Law enforcement community recognized in Morgantown

MORGANTOWN, W.Va. – The public and members of the law enforcement community gathered Thursday to lay a wreathe at the Public Safety Building to commemorate National Police Week from May 11 through May 17 and National Peace Officers Memorial Day May 15.

The ceremony included a special mention of Monongalia County Sheriff’s Department Sgt. Todd May who was killed in action February 18, 2012. May was providing mutual aid to the Granville Police Department with a hit-and-run pursuit that crossed into West Virignia from Pennsylvania shortly before 1 a.m. Minutes later May was killed when the car slammed into May’s cruiser as he waited in the median of I-79.

“It does hit close to home for us, losing one of our own Sgt. Todd May,” Monongalia County Sheriff Perry Palmer said. “It’s a stark reminder that our guyrs or any law enforcement officer may not come home.”

Morgantown Chief of Police, Eric Powell said officers have a high-risk occupation that is under fire in many ways from different groups. Officers are forced to balance a work flow that could go from a motorist assist to a murder investigation in minutes.

“It’s calling more than a profession and it requires an incredible amount of training,” Powell said. “It takes a special kind of person to do the job.”

Monongalia County commissioner Sean Sikora explained his father severed on the Weirton Police Department for 28 years. His father made the decision to leave the department as their family grew and compensation became an issue.

“He couldn’t keep up with the benefits that the steel mill offered, so he retired and went into the mill after 28 years,” Sikora said. “It was the worst decision he ever made in his life, and he regretted it the rest of his life.”

This special recognition is also a way to spotlight law enforcement. Many departments face record retirements and are struggling to fill the ranks. Nationwide trends show a decrease in the number of people that decide to pursue a career in public safety.
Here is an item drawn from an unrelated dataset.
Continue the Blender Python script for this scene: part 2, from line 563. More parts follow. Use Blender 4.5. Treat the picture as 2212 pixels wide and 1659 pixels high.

In the most recent Monongalia County budget commissioners approved a 7% increase in public safety spending and developed a new pay structure for the Monongalia County Sheriff’s Office. Commissioners established the pay scale to help retention after state lawmakers approved raises for troopers.

“That’s why it’s really important for me to make sure we take care of the people who protect us, so we can retain them,” Sikora said.